DATASET SECTION
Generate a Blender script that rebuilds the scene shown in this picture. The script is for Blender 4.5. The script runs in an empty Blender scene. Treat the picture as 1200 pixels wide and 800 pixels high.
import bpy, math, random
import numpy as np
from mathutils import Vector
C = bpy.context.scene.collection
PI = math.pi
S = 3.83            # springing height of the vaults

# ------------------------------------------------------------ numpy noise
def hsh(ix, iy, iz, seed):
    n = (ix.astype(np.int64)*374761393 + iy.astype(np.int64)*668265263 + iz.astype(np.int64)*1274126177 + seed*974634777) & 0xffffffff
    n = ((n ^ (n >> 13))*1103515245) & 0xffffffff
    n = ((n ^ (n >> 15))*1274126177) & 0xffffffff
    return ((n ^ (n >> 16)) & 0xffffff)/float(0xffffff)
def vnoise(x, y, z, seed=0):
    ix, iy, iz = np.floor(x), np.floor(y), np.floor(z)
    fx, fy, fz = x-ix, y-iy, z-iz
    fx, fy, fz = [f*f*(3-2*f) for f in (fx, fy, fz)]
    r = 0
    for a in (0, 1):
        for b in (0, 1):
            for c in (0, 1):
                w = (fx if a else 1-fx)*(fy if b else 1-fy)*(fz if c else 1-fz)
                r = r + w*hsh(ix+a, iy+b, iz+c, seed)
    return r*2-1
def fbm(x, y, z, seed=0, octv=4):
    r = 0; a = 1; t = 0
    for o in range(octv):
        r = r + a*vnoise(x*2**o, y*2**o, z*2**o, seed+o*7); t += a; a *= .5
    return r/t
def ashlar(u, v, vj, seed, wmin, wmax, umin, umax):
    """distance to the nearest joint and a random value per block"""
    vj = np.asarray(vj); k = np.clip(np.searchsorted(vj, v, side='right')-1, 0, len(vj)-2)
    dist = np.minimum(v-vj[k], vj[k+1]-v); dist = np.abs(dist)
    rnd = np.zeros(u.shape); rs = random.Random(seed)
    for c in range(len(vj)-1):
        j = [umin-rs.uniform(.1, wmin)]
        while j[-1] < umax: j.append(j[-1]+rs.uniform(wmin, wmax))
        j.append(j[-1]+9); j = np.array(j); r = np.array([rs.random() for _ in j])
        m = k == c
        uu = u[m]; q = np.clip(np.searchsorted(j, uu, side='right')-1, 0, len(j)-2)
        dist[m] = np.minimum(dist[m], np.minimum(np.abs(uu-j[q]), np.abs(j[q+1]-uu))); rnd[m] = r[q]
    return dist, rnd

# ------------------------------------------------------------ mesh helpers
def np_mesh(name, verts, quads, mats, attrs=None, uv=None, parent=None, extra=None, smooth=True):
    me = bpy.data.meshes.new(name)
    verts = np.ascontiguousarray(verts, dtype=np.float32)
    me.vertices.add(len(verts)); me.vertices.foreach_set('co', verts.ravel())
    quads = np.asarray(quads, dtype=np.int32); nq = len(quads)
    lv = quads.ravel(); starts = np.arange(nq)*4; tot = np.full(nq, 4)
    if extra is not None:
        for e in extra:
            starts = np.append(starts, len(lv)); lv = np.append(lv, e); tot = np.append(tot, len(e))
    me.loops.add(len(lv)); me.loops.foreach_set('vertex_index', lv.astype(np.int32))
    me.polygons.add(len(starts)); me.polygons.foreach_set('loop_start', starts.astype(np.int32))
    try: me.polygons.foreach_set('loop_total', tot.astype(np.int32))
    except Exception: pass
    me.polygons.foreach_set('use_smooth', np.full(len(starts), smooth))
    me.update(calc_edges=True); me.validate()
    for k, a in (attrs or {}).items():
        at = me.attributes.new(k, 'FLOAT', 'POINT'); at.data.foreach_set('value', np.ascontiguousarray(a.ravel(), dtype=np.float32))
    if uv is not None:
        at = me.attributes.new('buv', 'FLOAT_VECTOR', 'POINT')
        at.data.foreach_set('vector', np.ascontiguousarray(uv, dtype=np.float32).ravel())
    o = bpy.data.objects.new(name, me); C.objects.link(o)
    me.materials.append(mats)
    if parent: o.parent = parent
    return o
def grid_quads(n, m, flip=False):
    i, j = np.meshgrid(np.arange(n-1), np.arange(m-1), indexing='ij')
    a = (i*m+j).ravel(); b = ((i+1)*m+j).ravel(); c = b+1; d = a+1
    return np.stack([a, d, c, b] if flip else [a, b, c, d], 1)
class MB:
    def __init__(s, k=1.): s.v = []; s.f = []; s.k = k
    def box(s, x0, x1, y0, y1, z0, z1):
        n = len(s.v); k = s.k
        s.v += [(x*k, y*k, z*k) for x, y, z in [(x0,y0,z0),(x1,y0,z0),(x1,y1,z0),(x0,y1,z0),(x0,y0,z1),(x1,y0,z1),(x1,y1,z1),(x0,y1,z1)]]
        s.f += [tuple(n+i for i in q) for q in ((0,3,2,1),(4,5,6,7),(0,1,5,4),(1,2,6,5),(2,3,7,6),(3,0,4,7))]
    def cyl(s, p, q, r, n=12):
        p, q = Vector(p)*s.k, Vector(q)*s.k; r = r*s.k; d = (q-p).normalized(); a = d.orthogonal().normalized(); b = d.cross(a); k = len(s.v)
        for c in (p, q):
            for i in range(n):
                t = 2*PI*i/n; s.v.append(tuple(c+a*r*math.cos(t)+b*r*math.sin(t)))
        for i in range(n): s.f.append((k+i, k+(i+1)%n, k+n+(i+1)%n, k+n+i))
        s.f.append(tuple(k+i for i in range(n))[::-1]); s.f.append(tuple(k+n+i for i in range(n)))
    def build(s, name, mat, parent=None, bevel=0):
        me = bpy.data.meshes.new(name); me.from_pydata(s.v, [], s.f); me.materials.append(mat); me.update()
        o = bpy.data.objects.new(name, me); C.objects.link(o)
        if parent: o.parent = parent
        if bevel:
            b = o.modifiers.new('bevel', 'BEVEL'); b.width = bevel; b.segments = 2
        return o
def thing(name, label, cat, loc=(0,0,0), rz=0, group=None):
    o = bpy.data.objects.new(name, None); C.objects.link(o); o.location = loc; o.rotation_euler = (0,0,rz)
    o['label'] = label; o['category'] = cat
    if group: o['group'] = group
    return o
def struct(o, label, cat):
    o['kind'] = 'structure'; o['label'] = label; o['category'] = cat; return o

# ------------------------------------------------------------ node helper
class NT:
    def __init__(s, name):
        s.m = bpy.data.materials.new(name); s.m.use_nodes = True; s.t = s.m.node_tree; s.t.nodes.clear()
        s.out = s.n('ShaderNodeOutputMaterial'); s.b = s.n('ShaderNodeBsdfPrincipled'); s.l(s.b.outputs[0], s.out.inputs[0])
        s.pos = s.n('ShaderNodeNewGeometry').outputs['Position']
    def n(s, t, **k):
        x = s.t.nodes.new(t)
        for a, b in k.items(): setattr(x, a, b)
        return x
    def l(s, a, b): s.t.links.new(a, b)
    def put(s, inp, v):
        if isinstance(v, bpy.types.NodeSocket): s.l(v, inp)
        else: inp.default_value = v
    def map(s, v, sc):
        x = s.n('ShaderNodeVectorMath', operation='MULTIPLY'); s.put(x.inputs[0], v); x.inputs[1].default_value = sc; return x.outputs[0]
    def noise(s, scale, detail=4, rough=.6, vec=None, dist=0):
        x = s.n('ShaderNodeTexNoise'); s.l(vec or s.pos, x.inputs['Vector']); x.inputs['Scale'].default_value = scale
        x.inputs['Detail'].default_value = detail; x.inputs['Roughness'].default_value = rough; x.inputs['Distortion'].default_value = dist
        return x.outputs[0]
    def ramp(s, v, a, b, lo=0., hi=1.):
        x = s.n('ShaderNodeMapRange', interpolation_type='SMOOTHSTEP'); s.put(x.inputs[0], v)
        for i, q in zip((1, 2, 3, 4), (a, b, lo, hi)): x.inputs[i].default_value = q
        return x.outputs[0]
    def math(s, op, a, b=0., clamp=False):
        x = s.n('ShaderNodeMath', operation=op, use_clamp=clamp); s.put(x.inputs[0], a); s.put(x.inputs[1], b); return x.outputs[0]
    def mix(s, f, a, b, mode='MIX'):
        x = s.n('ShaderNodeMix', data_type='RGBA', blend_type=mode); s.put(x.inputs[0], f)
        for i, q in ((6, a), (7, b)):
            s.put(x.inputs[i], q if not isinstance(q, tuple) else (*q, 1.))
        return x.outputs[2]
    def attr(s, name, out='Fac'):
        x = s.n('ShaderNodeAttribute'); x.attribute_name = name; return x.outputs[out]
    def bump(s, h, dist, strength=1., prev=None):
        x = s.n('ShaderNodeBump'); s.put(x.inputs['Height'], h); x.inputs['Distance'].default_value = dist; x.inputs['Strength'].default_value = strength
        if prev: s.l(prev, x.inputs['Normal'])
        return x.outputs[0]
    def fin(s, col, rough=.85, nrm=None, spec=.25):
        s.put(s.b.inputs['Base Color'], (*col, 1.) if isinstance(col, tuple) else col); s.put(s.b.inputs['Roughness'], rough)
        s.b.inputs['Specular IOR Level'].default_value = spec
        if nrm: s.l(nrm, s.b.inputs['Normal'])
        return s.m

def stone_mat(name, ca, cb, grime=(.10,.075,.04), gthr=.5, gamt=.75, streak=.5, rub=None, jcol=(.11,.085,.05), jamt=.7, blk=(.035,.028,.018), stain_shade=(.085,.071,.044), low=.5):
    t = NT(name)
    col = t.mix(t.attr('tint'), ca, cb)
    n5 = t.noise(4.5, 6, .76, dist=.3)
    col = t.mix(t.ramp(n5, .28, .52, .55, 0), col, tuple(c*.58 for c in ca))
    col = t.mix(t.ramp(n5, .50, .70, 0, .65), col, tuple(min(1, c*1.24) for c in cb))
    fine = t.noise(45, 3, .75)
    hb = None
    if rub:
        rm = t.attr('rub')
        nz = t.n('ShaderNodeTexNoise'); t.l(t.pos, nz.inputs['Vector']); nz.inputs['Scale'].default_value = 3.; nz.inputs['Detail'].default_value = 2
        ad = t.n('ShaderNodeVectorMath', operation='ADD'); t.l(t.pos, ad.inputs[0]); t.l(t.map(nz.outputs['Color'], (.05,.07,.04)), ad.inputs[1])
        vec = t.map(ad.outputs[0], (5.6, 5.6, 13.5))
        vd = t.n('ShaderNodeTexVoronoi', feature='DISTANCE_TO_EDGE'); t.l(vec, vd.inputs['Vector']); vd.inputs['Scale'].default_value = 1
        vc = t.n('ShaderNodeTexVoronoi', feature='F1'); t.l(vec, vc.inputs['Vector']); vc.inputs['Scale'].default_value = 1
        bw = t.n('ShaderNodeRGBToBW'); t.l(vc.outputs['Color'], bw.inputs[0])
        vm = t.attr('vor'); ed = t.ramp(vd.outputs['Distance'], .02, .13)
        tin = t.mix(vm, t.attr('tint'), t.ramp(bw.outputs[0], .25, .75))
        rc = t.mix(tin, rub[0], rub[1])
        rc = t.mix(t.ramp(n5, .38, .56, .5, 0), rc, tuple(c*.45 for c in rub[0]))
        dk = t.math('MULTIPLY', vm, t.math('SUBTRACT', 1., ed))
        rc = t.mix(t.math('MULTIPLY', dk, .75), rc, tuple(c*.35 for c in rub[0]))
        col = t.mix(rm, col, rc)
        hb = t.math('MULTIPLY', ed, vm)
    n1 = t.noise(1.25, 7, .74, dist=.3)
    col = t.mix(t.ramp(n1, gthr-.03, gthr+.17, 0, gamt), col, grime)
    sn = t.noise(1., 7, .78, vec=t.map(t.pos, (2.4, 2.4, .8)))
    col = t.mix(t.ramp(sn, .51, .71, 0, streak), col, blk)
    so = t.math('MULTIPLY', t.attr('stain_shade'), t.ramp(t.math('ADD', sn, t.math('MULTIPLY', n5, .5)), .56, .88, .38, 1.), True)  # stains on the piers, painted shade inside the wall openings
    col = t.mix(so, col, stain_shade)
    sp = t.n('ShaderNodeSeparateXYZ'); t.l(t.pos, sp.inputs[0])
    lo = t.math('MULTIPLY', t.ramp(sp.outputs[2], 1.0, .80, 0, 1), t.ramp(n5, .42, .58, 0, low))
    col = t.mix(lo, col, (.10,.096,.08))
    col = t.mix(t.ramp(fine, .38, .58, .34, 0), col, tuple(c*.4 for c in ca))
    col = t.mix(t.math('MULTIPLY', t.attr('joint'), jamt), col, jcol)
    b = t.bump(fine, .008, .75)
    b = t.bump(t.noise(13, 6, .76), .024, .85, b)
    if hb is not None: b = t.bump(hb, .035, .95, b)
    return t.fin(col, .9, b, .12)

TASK
Look above and repeat, character for character, the lines from the first one to the line with "of the vaults", counting both.

FINAL RESULT
Generate a Blender script that rebuilds the scene shown in this picture. The script is for Blender 4.5. The script runs in an empty Blender scene. Treat the picture as 1200 pixels wide and 800 pixels high.
import bpy, math, random
import numpy as np
from mathutils import Vector
C = bpy.context.scene.collection
PI = math.pi
S = 3.83            # springing height of the vaults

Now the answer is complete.